В 1955 г. после четырёхлетнего перерыва экспедиция
Бурят-Монгольского научно-исследовательского института культуры возобновила
раскопки на городище под руководством автора. В 1955-1956гг. отряд смог
заложить ещё 7 раскопов, на которых было открыло 2 жилища и яма-канава длиной более 29 м.
Начиная с 1958 г. методика раскопок была изменена,
работы планировались с расчётом на полное изучение всей площади городища в
течение ряда лет. Такая методика позволяет получить представление о характере
всего поселения, а не только об отдельных его участках. В течение пяти полевых сезонов (1958-1959, 1961-1962, 1974 гг.) в юго-западной части городища полностью был исследован участок более 7000 кв. м (рис. I, II, III).
Изменение методики раскопок позволило выявить материал, который дал
возможность более полно и объективно оценить значение городища не только как
военного форпоста, но и как ремесленно-земледельческого центра. Выяснилось,
что культурный слой занимает всю площадь городища и насыщен остатками различных
строительных сооружений, нередко прорезающих друг друга. Установление разновременности
сооружаемых на одном и том же месте жилых и хозяйственных комплексов привело к
убеждению, что городище существовало в течение более длительного времени, чем
можно было первоначально предположить. Раскопки также показали, что жилища
располагались и там, где к моменту раскопок не сохранилось никаких внешних
признаков, указывающих на их местоположение.
(7/8)
Материалы раскопок городища опубликованы лишь частично
[18, с. 94-116; 19, с. 193-201; 8, с. 241-269; 9, с. 71-78; 10, с. 143-169; 45,
с. 447-449; 46, с. 41-44; 24, с. 30-35]. Итоговые таблицы различных групп
археологического материала опубликованы в Венгрии [79, с. 225-238].
В 1956 г. в 440 м к северу от городища на песчаных
выдувах у р. Иволги был открыт синхронный Иволгинскому городищу могильник,
где экспедицией кафедры археологии Ленинградского университета (1956, 1963, 1966-1967, 1970 гг.) было исследовано 216 грунтовых могил (рис. I, IV). Археологический
материал могильника дополняет коллекции городища не. только серией
замечательных вещей, но и дает возможность для реконструкции социальных
отношений населения городища [15. с. 132-142].
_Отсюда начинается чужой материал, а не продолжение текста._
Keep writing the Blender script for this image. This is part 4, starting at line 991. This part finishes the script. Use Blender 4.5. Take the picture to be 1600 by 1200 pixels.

Городище и могильник составляют единый комплекс, огромные
материалы которого свидетельствуют о сложной структуре комплексного хозяйства
хуннского общества, характере погребального обряда его осёдлой части. Ценность
Иволгинского комплекса — городища и могильника — для понимания культуры хунну
исключительна. Наша работа посвящена анализу результатов раскопок Иволгинского городища и могильника.
Понимая решающее значение Иволгинского комплекса (городища
и могильника) для характеристики культуры хунну, всё же следует подчеркнуть,
что основные памятники хунну, расположенные на территории МНР, ещё ждут
исследования и полное представление об этой сложной интересной культуре будет
получено только после их изучения.
Настоящая работа выполнена при содействии коллектива работников
разных специальностей. При камеральной обработке материалов автор пользовался
чрезвычайно ценными консультациями М.П. Грязнова. Исследование антропологического
материала выполнено И.И. Гохманом, палеозоологического — В.И. Бибиковой, В.Е.
Гаруттом, К.Б. Юрьевым. Минералогические определения сделаны сотрудником
кафедры минералогии Ленинградского университета Г.А. Ильинским. Сотрудники
института растениеводства М.М. Якубцинер, А.Я. Трофимовская произвели
определение зерен ячменя, проса и пшеницы, обнаруженных при раскопках.
Вся трудоёмкая работа по изготовлению иллюстраций выполнена
сотрудником кафедры археологии университета Л.С. Кухаревой. Наиболее сложные
фотоработы производились в фотолаборатории ЛОИА АН СССР М.Г. Агоронян и М.В. Казанковой.
В течение всех полевых сезонов Иволгинскому отряду оказывало
помощь руководство Бурятского научно-исследовательского института культуры —
Г.Н. Румянцев, А.К. Золотоев, Ц.Б. Цыдендамбаев.
(8/9)
Всем товарищам, принимавшим участие в выполнении настоящей
работы, автор приносит глубокую благодарность, ибо без их труда и поддержки
интереснейшие материалы Иволгинского комплекса вряд ли могли быть обработаны.
Особую благодарность автор приносит студентам Улан-Уденского
педагогического института, силами которых в 1955-1962 гг. были произведены все
земляные работы по разборке остатков древнего городища, а также студентам кафедры
археологии Ленинградского университета, принимавшим участие в исследовании Иволгинского могильника.